Market movements, to a great degree, are about perceptions and fundamentals. People have a tendency to be severely optimistic or extremely pessimistic with their reactions which the markets reflect. Fundamentals of companies, business, economy and even politics affect markets in general. If business environment is good, companies are profitable, the economy is growing and there is political stability, expect the markets to respond positively and vice versa.
Severe movements in the market have both positive and negative impact. On a positive note, opportunities can be found with volatility for those who are risk takers. The downside of course is that capital loss can easily be experienced just as fast as profit can be made. The relationship of risk and return always comes into play whenever you invest. Yields will always be a function of the risk you are willing to take and as the cliché goes: High risk, high returns and low risk, low returns.
When investing, it is always prudent to know your investment objective, time frame and risk tolerance first and foremost. Investment instruments should be able to match the three I mentioned before considering parting with your hard-earned money. If your objective is long-term in nature, like retirement or college funding for your young children, then you may consider long-term instruments even if they can be volatile, like stocks, mutual funds and UITFs [Unit Investment Trust Funds], or even real estate. Although they are volatile, they are expected to grow over time—well, at least in theory. You may also want to practice cost averaging when you are investing in those instruments. You can invest regular amounts periodically, thereby averaging your investment cost. When market is low, your investment will allow you to buy more shares and vice versa—you will realize that you have gained from your investment over a long period of time. Cost averaging only works if you have a long-term perspective, say more than five years. I usually recommend monthly or quarterly investments over a long period of time because it is practical and it allows you to fully realize the benefits of cost averaging.
However, the best advice I can give you is to practice “diversification.” No one can predict what will happen in the future. While technical and fundamental analysis helps one discern, there really is no way we can be certain as to what will happen. It is best to diversify your portfolio among low- and high-risk instruments, as well as high liquid and low liquid investments. Having a severely low-risk portfolio means your money is not growing efficiently and is most likely growing at a rate slower than inflation. Over time, the value of your money diminishes as it loses purchasing power.

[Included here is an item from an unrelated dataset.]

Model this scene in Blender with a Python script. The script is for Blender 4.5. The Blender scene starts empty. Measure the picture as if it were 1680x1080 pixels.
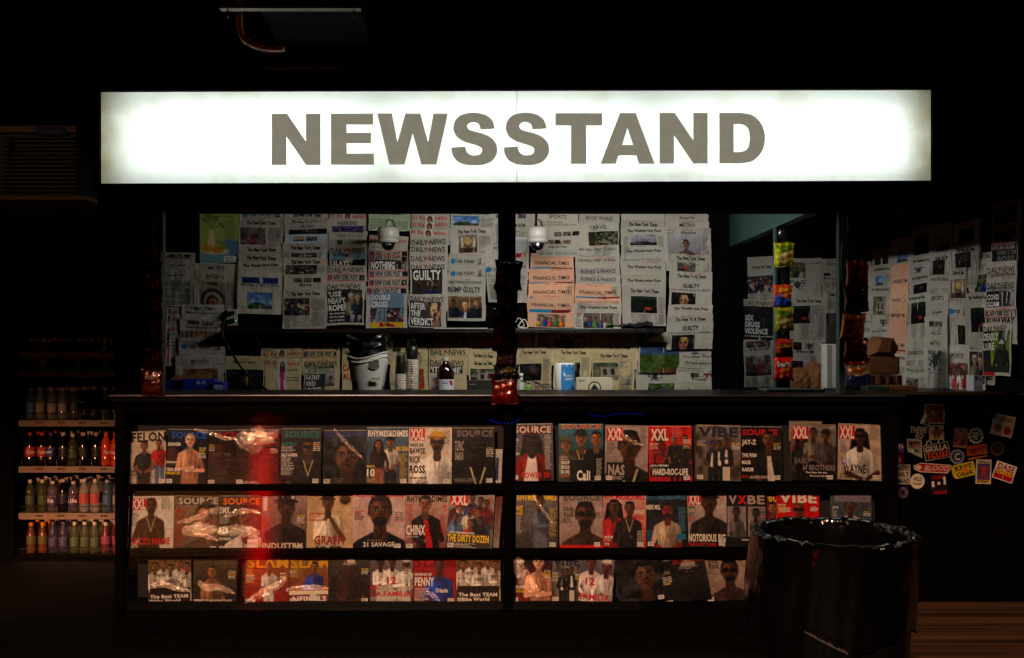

A very high-risk portfolio, however, can cause you many sleepless nights as fluctuations in the market can severely deplete your capital. As a financial planner, my recommendation has always been to strike a healthy balance and avoid extremes.
The good book even recommended diversification and here’s the proof: “But divide your investments among many places, for you do not know what risks might lie ahead.” (Ecclesiastes 11:2, NLT)
I hope this answers your question. By the way, the best thing you can do is also to invest in financial education.